PROVIDED MATERIAL:
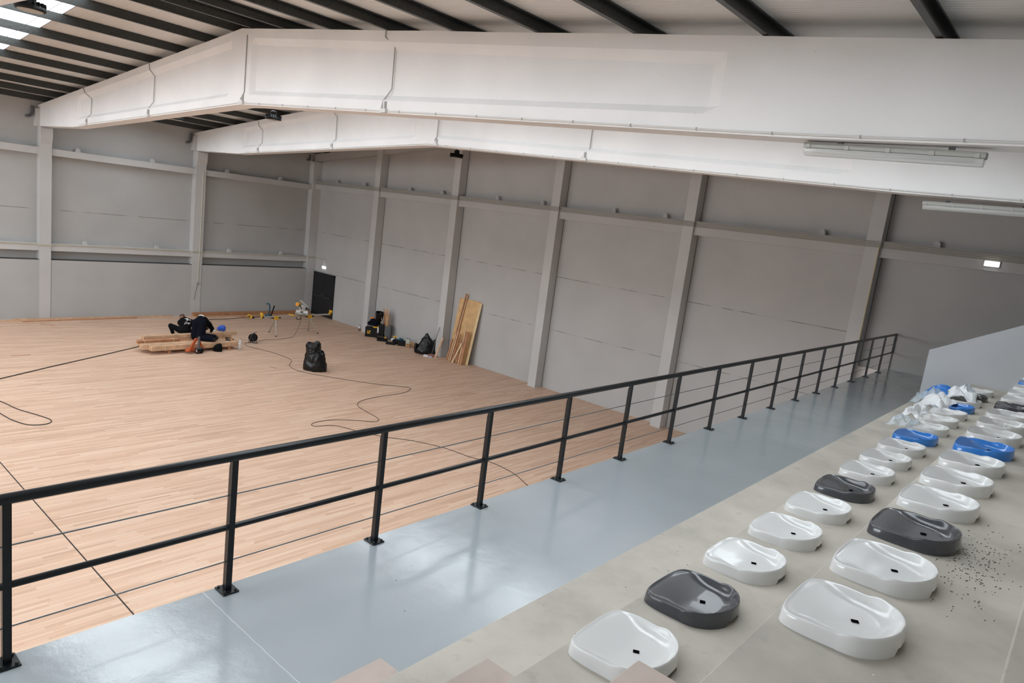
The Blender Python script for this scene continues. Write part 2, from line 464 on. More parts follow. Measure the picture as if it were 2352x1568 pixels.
drop_conduit(b1, [(15.18, Y, 9.58), (15.18, Y, 8.30), (15.02, Y, 8.14)])
Y = -6.425
drop_conduit(b2, [(10.02, Y, 9.15), (10.05, Y, 9.02), (10.22, Y+R_, 8.85), (10.24, Y+R_, 8.10), (10.05, Y+.02, 7.93), (10.05, Y, 7.85)])
drop_conduit(b2, [(5.10, Y, 8.66), (5.15, Y, 8.50), (5.35, Y+R_, 8.33), (5.36, Y+R_, 7.85), (5.12, Y+.02, 7.66), (5.12, Y, 7.56)])
drop_conduit(b2, [(20.92, Y, 9.15), (20.97, Y+R_, 8.80), (20.97, Y+R_, 8.08), (20.80, Y+.02, 7.90), (20.80, Y, 7.86)])
drop_conduit(b2, [(15.45, Y, 9.5), (15.45, Y, 8.30), (15.35, Y, 8.16)])

# ------------------------------------------------------------------ columns on the left wall (with corbel heads), hooks of the rain pipes
def left_column(y0, y1, label, pipe=False):
    th = thing('column', label, 'column', (0, (y0+y1)/2, 0))
    hw = (y1-y0)/2
    bm = B()
    prism(bm, [(-.35, 0), (0.005, 0), (0.005, 6.75), (.10, 7.0), (.10, 7.30), (.06, 7.36), (-.35, 7.36)], -hw, hw)
    obj('shaft', bm, M_col, th)
    bm = B(); box(bm, -.001, hw, 0, .003, hw+.018, 2.33); obj('joint_line', bm, simple('dark_joint_line', (.16, .15, .14), .9), th)
    bm = B(); box(bm, -.35, -hw-.12, 7.36, -.02, -hw+.02, 8.0); obj('side_nib', bm, M_col, th)
    bm = B(); pts = smooth_path([(-.22, -hw-.20, 8.08), (-.22, -hw-.20, 7.86), (-.2, -hw-.24, 7.74), (-.16, -hw-.34, 7.68), (-.12, -hw-.42, 7.67)], 4)
    tube(bm, pts, .055, 12); obj('rain_pipe', bm, M_greybin, th, smooth=True)
    if pipe:
        bm = B(); tube(bm, [(.02, hw-.13, 6.5), (.02, hw-.13, 3.0), (.02, hw-.16, 2.0), (.02, hw-.16, 1.55)], .016, 8); obj('conduit', bm, M_conduit, th)
        bm = B(); obox(bm, (.03, hw-.16, 1.48), (.06, .09, .13)); obj('switch_box', bm, M_grey, th)
        bm = B(); tube(bm, smooth_path([(.03, hw-.18, 1.4), (.03, hw-.26, 1.0), (.04, hw-.28, .72)], 4), .006, 6); obj('loose_cable', bm, M_dark, th)
    return th
left_column(-18.3, -17.89, 'concrete column on the left wall nearest the viewer')
left_column(-12.32, -11.93, 'left wall column carrying the nearer roof beam')
left_column(-6.41, -5.96, 'left wall column with switch box, carrying the farther roof beam', True)
th = thing('column', 'concrete column in the far left corner beside the black door', 'column', (0, -.25, 0))
bm = B(); prism(bm, [(-.35, 0), (0.005, 0), (0.005, 7.75), (-.35, 7.75)], -.25, .25); obj('shaft', bm, M_col, th)
bm = B(); tube(bm, smooth_path([(-.2, -.40, 8.05), (-.2, -.40, 7.90), (-.16, -.46, 7.80), (-.1, -.60, 7.78)], 4), .05, 12); obj('rain_pipe', bm, M_greybin, th, smooth=True)

ords = ['first', 'second', 'third', 'fourth', 'fifth']
for i, x in enumerate((4.885, 10.06, 15.33, 20.72, 26.14)):
    lab = ['first far wall column right of the black door, toolboxes at its foot',
           'second far wall column from the door, dustpan and broom at its foot',
           'third far wall column from the door, bare at its foot',
           'fourth far wall column from the door, standing behind the railing',
           'rightmost far wall column, with a yellowish conduit down its edge'][i]
    th = thing('column', lab, 'column', (x+.187, 0, 0))
    bm = B(); box(bm, -.187, -.42, 0, .187, 0, ztop(x)-.02); obj('shaft', bm, M_col, th, bevel=.008)
    bm = B(); box(bm, .187, -.012, 0, .199, -.001, ztop(x)-.45); obj('joint_strip', bm, simple('dark_joint', (.11, .10, .095), .9), th)
    if i == 4:
        bm = B(); tube(bm, [(.17, -.435, 6.70), (.17, -.435, 2.6)], .013, 8); obj('conduit', bm, simple('yellow_conduit', (.62, .50, .28), .5), th)
# cable trays: bundles of conduits running on the girts
def run(label, pts, mat, n, dz, r=.013):
    th = thing('conduit_run', label, 'conduit', (0, 0, 0))
    for k in range(n):
        bm = B(); tube(bm, [(p[0], p[1], p[2]-k*dz) for p in pts], r, 6); obj('conduit', bm, mat, th)
    return th
pts = [(.02, -.345, 6.80)]
for x in (4.885, 10.06, 15.33, 20.72, 26.14):
    pts += [(x-.06, -.345, 6.80), (x-.03, -.435, 6.80), (x+.40, -.435, 6.80), (x+.43, -.345, 6.80)]
pts.append((XR-.1, -.345, 6.80))
run('bundle of thin conduits along the high ledge of the far wall', pts, simple('dull_conduit', (.34, .31, .25), .6), 4, .045)
pts = []
for y0, y1 in ((-18.3, -17.89), (-12.32, -11.93), (-6.41, -5.96)):
    pts += [(-.045, y0-.08, 2.955), (.02, y0-.03, 2.94), (.02, y1+.03, 2.93), (-.045, y1+.08, 2.955)]
pts += [(-.045, -.55, 2.955), (.02, -.49, 2.95), (.02, -.02, 2.95), (.05, -.015, 2.95), (.95, -.015, 2.95), (.95, -.015, 2.62)]
run('ivory conduits along the low ledge of the left wall, ending over the door', [(-.045, YB+.1, 2.955)]+pts, M_conduit, 2, .035)
# brackets standing on the girts
def nub(label, x, y, z, group):
    bm = B(); prism(bm, [(-.09, 0), (.09, 0), (.075, .10), (.03, .15), (-.05, .15)], -.06, .06)
    o = obj('panel_bracket', bm, M_col); o.location = (x, y, z); tag(o, label, 'bracket', group)
    return o
k = 0
for x in (1.6, 3.8, 7.1, 9.2, 12.4, 14.7, 17.9, 19.9, 24.9, 27.75, 31.6):
    nub('small grey bracket on the high ledge of the far wall', x, -.12, 6.83, 'brackets on the far wall ledge')
for y in (-16.4, -14.0, -11.0, -8.2, -4.9, -2.2):
    o = nub('small grey bracket on the high ledge of the left wall', -.2, y, 6.60, 'brackets on the high left ledge'); o.rotation_euler.z = PI/2
    o = nub('small grey bracket on the low ledge of the left wall', -.2, y+.3, 2.97, 'brackets on the low left ledge'); o.rotation_euler.z = PI/2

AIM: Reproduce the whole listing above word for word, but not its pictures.

WRITTEN SOLUTION:
The Blender Python script for this scene continues. Write part 2, from line 464 on. More parts follow. Measure the picture as if it were 2352x1568 pixels.
drop_conduit(b1, [(15.18, Y, 9.58), (15.18, Y, 8.30), (15.02, Y, 8.14)])
Y = -6.425
drop_conduit(b2, [(10.02, Y, 9.15), (10.05, Y, 9.02), (10.22, Y+R_, 8.85), (10.24, Y+R_, 8.10), (10.05, Y+.02, 7.93), (10.05, Y, 7.85)])
drop_conduit(b2, [(5.10, Y, 8.66), (5.15, Y, 8.50), (5.35, Y+R_, 8.33), (5.36, Y+R_, 7.85), (5.12, Y+.02, 7.66), (5.12, Y, 7.56)])
drop_conduit(b2, [(20.92, Y, 9.15), (20.97, Y+R_, 8.80), (20.97, Y+R_, 8.08), (20.80, Y+.02, 7.90), (20.80, Y, 7.86)])
drop_conduit(b2, [(15.45, Y, 9.5), (15.45, Y, 8.30), (15.35, Y, 8.16)])

# ------------------------------------------------------------------ columns on the left wall (with corbel heads), hooks of the rain pipes
def left_column(y0, y1, label, pipe=False):
    th = thing('column', label, 'column', (0, (y0+y1)/2, 0))
    hw = (y1-y0)/2
    bm = B()
    prism(bm, [(-.35, 0), (0.005, 0), (0.005, 6.75), (.10, 7.0), (.10, 7.30), (.06, 7.36), (-.35, 7.36)], -hw, hw)
    obj('shaft', bm, M_col, th)
    bm = B(); box(bm, -.001, hw, 0, .003, hw+.018, 2.33); obj('joint_line', bm, simple('dark_joint_line', (.16, .15, .14), .9), th)
    bm = B(); box(bm, -.35, -hw-.12, 7.36, -.02, -hw+.02, 8.0); obj('side_nib', bm, M_col, th)
    bm = B(); pts = smooth_path([(-.22, -hw-.20, 8.08), (-.22, -hw-.20, 7.86), (-.2, -hw-.24, 7.74), (-.16, -hw-.34, 7.68), (-.12, -hw-.42, 7.67)], 4)
    tube(bm, pts, .055, 12); obj('rain_pipe', bm, M_greybin, th, smooth=True)
    if pipe:
        bm = B(); tube(bm, [(.02, hw-.13, 6.5), (.02, hw-.13, 3.0), (.02, hw-.16, 2.0), (.02, hw-.16, 1.55)], .016, 8); obj('conduit', bm, M_conduit, th)
        bm = B(); obox(bm, (.03, hw-.16, 1.48), (.06, .09, .13)); obj('switch_box', bm, M_grey, th)
        bm = B(); tube(bm, smooth_path([(.03, hw-.18, 1.4), (.03, hw-.26, 1.0), (.04, hw-.28, .72)], 4), .006, 6); obj('loose_cable', bm, M_dark, th)
    return th
left_column(-18.3, -17.89, 'concrete column on the left wall nearest the viewer')
left_column(-12.32, -11.93, 'left wall column carrying the nearer roof beam')
left_column(-6.41, -5.96, 'left wall column with switch box, carrying the farther roof beam', True)
th = thing('column', 'concrete column in the far left corner beside the black door', 'column', (0, -.25, 0))
bm = B(); prism(bm, [(-.35, 0), (0.005, 0), (0.005, 7.75), (-.35, 7.75)], -.25, .25); obj('shaft', bm, M_col, th)
bm = B(); tube(bm, smooth_path([(-.2, -.40, 8.05), (-.2, -.40, 7.90), (-.16, -.46, 7.80), (-.1, -.60, 7.78)], 4), .05, 12); obj('rain_pipe', bm, M_greybin, th, smooth=True)

ords = ['first', 'second', 'third', 'fourth', 'fifth']
for i, x in enumerate((4.885, 10.06, 15.33, 20.72, 26.14)):
    lab = ['first far wall column right of the black door, toolboxes at its foot',
           'second far wall column from the door, dustpan and broom at its foot',
           'third far wall column from the door, bare at its foot',
           'fourth far wall column from the door, standing behind the railing',
           'rightmost far wall column, with a yellowish conduit down its edge'][i]
    th = thing('column', lab, 'column', (x+.187, 0, 0))
    bm = B(); box(bm, -.187, -.42, 0, .187, 0, ztop(x)-.02); obj('shaft', bm, M_col, th, bevel=.008)
    bm = B(); box(bm, .187, -.012, 0, .199, -.001, ztop(x)-.45); obj('joint_strip', bm, simple('dark_joint', (.11, .10, .095), .9), th)
    if i == 4:
        bm = B(); tube(bm, [(.17, -.435, 6.70), (.17, -.435, 2.6)], .013, 8); obj('conduit', bm, simple('yellow_conduit', (.62, .50, .28), .5), th)
# cable trays: bundles of conduits running on the girts
def run(label, pts, mat, n, dz, r=.013):
    th = thing('conduit_run', label, 'conduit', (0, 0, 0))
    for k in range(n):
        bm = B(); tube(bm, [(p[0], p[1], p[2]-k*dz) for p in pts], r, 6); obj('conduit', bm, mat, th)
    return th
pts = [(.02, -.345, 6.80)]
for x in (4.885, 10.06, 15.33, 20.72, 26.14):
    pts += [(x-.06, -.345, 6.80), (x-.03, -.435, 6.80), (x+.40, -.435, 6.80), (x+.43, -.345, 6.80)]
pts.append((XR-.1, -.345, 6.80))
run('bundle of thin conduits along the high ledge of the far wall', pts, simple('dull_conduit', (.34, .31, .25), .6), 4, .045)
pts = []
for y0, y1 in ((-18.3, -17.89), (-12.32, -11.93), (-6.41, -5.96)):
    pts += [(-.045, y0-.08, 2.955), (.02, y0-.03, 2.94), (.02, y1+.03, 2.93), (-.045, y1+.08, 2.955)]
pts += [(-.045, -.55, 2.955), (.02, -.49, 2.95), (.02, -.02, 2.95), (.05, -.015, 2.95), (.95, -.015, 2.95), (.95, -.015, 2.62)]
run('ivory conduits along the low ledge of the left wall, ending over the door', [(-.045, YB+.1, 2.955)]+pts, M_conduit, 2, .035)
# brackets standing on the girts
def nub(label, x, y, z, group):
    bm = B(); prism(bm, [(-.09, 0), (.09, 0), (.075, .10), (.03, .15), (-.05, .15)], -.06, .06)
    o = obj('panel_bracket', bm, M_col); o.location = (x, y, z); tag(o, label, 'bracket', group)
    return o
k = 0
for x in (1.6, 3.8, 7.1, 9.2, 12.4, 14.7, 17.9, 19.9, 24.9, 27.75, 31.6):
    nub('small grey bracket on the high ledge of the far wall', x, -.12, 6.83, 'brackets on the far wall ledge')
for y in (-16.4, -14.0, -11.0, -8.2, -4.9, -2.2):
    o = nub('small grey bracket on the high ledge of the left wall', -.2, y, 6.60, 'brackets on the high left ledge'); o.rotation_euler.z = PI/2
    o = nub('small grey bracket on the low ledge of the left wall', -.2, y+.3, 2.97, 'brackets on the low left ledge'); o.rotation_euler.z = PI/2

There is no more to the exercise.